● **Available data**
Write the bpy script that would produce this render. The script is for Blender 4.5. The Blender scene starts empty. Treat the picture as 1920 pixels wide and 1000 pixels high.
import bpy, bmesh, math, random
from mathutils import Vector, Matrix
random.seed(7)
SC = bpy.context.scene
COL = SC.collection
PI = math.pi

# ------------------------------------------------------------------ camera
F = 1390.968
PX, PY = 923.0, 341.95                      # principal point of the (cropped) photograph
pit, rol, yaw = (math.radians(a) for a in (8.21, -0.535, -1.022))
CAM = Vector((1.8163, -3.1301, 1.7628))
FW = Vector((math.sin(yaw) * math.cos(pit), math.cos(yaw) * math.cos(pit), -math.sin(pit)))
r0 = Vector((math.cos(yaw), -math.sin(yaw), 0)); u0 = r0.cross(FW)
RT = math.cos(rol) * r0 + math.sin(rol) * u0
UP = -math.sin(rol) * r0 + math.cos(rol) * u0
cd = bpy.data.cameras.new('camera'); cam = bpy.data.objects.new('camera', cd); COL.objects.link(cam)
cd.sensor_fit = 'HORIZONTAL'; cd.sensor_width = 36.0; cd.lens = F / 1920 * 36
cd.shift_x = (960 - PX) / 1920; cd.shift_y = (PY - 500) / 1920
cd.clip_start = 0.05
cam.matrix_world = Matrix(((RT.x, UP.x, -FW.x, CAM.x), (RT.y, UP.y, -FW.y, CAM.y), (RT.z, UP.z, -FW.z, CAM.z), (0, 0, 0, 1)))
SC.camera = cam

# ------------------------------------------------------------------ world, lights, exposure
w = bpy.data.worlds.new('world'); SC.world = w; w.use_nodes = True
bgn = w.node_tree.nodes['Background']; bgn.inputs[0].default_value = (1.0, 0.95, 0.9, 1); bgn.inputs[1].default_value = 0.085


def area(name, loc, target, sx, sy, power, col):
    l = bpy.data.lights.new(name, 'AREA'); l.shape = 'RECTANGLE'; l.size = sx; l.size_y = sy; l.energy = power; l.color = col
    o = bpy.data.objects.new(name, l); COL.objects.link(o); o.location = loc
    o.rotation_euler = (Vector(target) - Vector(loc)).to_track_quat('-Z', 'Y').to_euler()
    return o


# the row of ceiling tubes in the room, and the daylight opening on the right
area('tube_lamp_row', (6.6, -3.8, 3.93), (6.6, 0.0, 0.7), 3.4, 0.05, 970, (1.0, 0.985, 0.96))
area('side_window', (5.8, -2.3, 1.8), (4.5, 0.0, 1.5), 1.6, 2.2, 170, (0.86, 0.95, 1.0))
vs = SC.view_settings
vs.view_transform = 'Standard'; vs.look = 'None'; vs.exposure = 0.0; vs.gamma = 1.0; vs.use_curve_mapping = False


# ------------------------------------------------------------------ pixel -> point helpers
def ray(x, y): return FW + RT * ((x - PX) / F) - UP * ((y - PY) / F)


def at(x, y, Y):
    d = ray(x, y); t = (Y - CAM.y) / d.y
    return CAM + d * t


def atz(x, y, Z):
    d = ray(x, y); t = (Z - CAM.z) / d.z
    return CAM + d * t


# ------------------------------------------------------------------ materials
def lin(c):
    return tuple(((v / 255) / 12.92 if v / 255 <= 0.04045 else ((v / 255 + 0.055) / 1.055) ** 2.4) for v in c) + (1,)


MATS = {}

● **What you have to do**
Print the material above verbatim, first line through the line containing "SC.camera = cam", both included.

● **Worked answer**
Write the bpy script that would produce this render. The script is for Blender 4.5. The Blender scene starts empty. Treat the picture as 1920 pixels wide and 1000 pixels high.
import bpy, bmesh, math, random
from mathutils import Vector, Matrix
random.seed(7)
SC = bpy.context.scene
COL = SC.collection
PI = math.pi

# ------------------------------------------------------------------ camera
F = 1390.968
PX, PY = 923.0, 341.95                      # principal point of the (cropped) photograph
pit, rol, yaw = (math.radians(a) for a in (8.21, -0.535, -1.022))
CAM = Vector((1.8163, -3.1301, 1.7628))
FW = Vector((math.sin(yaw) * math.cos(pit), math.cos(yaw) * math.cos(pit), -math.sin(pit)))
r0 = Vector((math.cos(yaw), -math.sin(yaw), 0)); u0 = r0.cross(FW)
RT = math.cos(rol) * r0 + math.sin(rol) * u0
UP = -math.sin(rol) * r0 + math.cos(rol) * u0
cd = bpy.data.cameras.new('camera'); cam = bpy.data.objects.new('camera', cd); COL.objects.link(cam)
cd.sensor_fit = 'HORIZONTAL'; cd.sensor_width = 36.0; cd.lens = F / 1920 * 36
cd.shift_x = (960 - PX) / 1920; cd.shift_y = (PY - 500) / 1920
cd.clip_start = 0.05
cam.matrix_world = Matrix(((RT.x, UP.x, -FW.x, CAM.x), (RT.y, UP.y, -FW.y, CAM.y), (RT.z, UP.z, -FW.z, CAM.z), (0, 0, 0, 1)))
SC.camera = cam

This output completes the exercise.